McCain and Obama: Who’s playing dirtier?

Jumping into the recriminatory whirlwind of low-road politics.

“So much for St. John,” said Eugene Robinson in The Washington Post. With the presidential election suddenly only three months away, the once-honorable John McCain, the straight-talking reformer who pledged to run a “high-minded campaign” for the White House, has decided to take the low road. The latest of McCain’s “desperate” attacks on Barack Obama is a frankly “bizarre ad that flashes images of Paris Hilton and Britney Spears” before cutting to footage of Obama in Germany. Bizarre? said Bob Herbert in The New York Times. Sadly, not. In the “nauseating tradition” of previous Republican candidates, McCain is trying to win this campaign by trashing his opponent as an un-American traitor who is suspiciously popular abroad. Now comes the ad featuring the “highly sexualized” white women Paris and Britney, which is designed to tap into age-old stereotypes about what uppity black men really want. We’ll know in November whether such vile tactics bear fruit, but in the meantime kindly “spare me any more drivel about the high-mindedness of John McCain.”

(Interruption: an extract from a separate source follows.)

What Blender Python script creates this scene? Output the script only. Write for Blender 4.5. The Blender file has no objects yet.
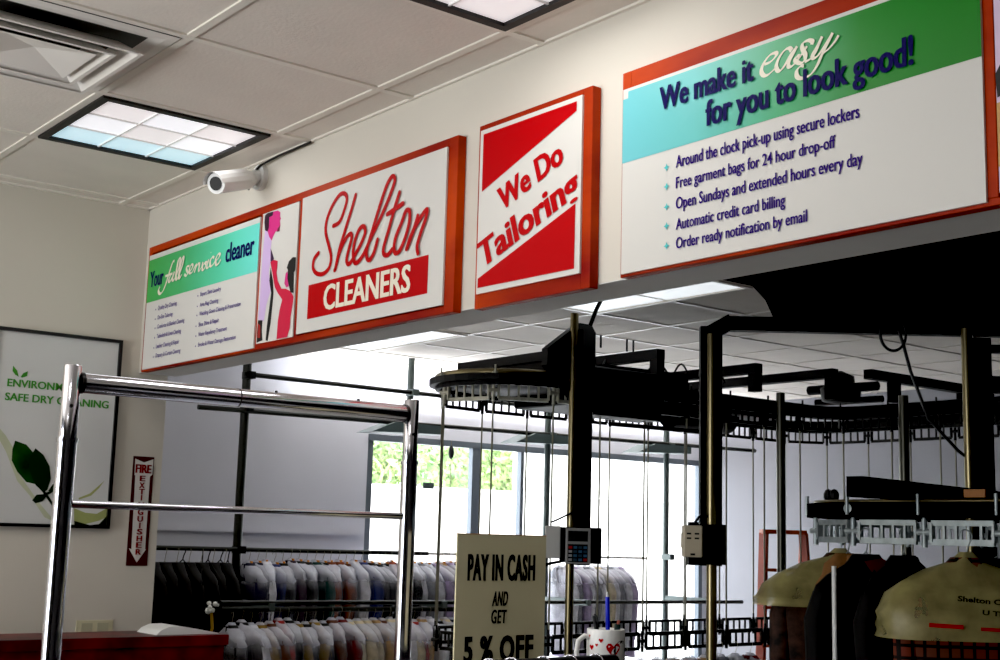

That’s a “tired and transparently ridiculous” allegation, said David Harsanyi in The Denver Post. The ad in question, titled “Celebrity,” was certainly negative, and arguably inept, but its clear intention was to “feed the perception that Obama is an untested lightweight,” not to imply that he lusts for Paris Hilton. The only race card was played by Obama himself, who told a crowd that the McCain campaign was trying “to make you scared of me,” to remind all voters that he “doesn’t look like all those other presidents on those dollar bills.” Obama’s campaign later backed away from this “despicable assertion,” said National Review in an editorial, but don’t be surprised if his strategists once again resort to allegations of racism. Should they do so, McCain must fight back “with brio and without remorse.”